Michael Saylor, co-founder of Strategy, formerly MicroStrategy is convinced that Bitcoin is on an unstoppable trajectory to replace gold, predicting a staggering price of $500,000 per coin in the near term and $5 million per coin in the long run.
Speaking in an X Space on Sept. 20, 2024, the Strategy co-founder outlined three key catalysts that he believes will trigger an unprecedented Bitcoin rally.
At the time of the X spaces, BTC was trading at $63,000. It is now at $97,000, up 53.97%. If Bitcoin continues to grow at an average rate of 54% every five months, it would take approximately 3 years and 3 months to reach $5 million.
Saylor argued that even without any major regulatory or institutional breakthroughs, Bitcoin is already on track to surpass gold as the dominant store of value.
“It’s going to be a grind up by a factor of 10 just because gold is broken and Bitcoin is going to replace gold,” he said. “Everybody in the universe now knows they need a non-sovereign store of value in the form of a bearer instrument.”

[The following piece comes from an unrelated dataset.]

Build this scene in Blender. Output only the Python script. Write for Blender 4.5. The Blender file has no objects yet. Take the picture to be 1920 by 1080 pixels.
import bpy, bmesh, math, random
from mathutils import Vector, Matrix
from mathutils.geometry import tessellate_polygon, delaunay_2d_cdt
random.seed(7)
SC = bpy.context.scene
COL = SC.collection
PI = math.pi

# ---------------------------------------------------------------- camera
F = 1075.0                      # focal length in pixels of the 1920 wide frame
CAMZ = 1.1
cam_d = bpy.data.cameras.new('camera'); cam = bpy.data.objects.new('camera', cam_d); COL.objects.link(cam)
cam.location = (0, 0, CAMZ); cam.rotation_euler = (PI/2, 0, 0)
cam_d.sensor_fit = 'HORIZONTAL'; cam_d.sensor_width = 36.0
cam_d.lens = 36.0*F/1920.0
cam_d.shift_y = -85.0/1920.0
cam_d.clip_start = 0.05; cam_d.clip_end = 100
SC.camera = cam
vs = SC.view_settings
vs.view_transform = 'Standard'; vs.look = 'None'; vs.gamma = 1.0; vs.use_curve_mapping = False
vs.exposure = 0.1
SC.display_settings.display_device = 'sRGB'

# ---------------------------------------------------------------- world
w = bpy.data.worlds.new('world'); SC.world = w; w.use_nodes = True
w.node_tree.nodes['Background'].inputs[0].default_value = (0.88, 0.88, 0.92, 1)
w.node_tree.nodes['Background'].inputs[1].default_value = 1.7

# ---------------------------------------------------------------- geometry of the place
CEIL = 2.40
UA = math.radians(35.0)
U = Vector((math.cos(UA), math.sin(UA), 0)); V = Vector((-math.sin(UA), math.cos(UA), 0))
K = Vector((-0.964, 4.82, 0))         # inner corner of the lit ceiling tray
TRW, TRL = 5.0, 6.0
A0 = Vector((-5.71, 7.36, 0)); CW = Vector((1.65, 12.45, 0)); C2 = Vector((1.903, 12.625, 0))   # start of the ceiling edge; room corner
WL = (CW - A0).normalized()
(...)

With inflation concerns now a mainstream narrative, Saylor believes Bitcoin’s role as an inflation hedge will drive its gradual ascent.
“Last year, people said inflation may be coming. Now, the mainstream narrative has flipped to ‘inflation is here, you need an inflation hedge,’” he noted.
According to him, this alone is enough to propel Bitcoin to $500,000 per coin — but three additional factors could send it to $5 million per Bitcoin.
Saylor believes Bitcoin’s price could skyrocket to $5 million per coin if three major catalysts unfold. The first, he says, is the approval of a Spot Bitcoin ETF, which would allow institutions to make large purchases seamlessly.
“Someone can go ahead and buy $100 million of Bitcoin through a security, an ETF security. I think that’s one.”
The second major factor is banks custodying Bitcoin and offering loans against it, a move that would integrate Bitcoin into the traditional financial system and increase institutional demand.
“Your bank is going to custody it for you and lend against it,” he noted.
Lastly, Saylor sees fair value accounting for Bitcoin on corporate balance sheets as a game-changer. If companies can report Bitcoin’s true market value rather than being forced to write down losses, it could accelerate adoption. “I can mark it up or mark it down on my balance sheet based on fair value, the same way I handle Apple stock or even Treasury bonds.”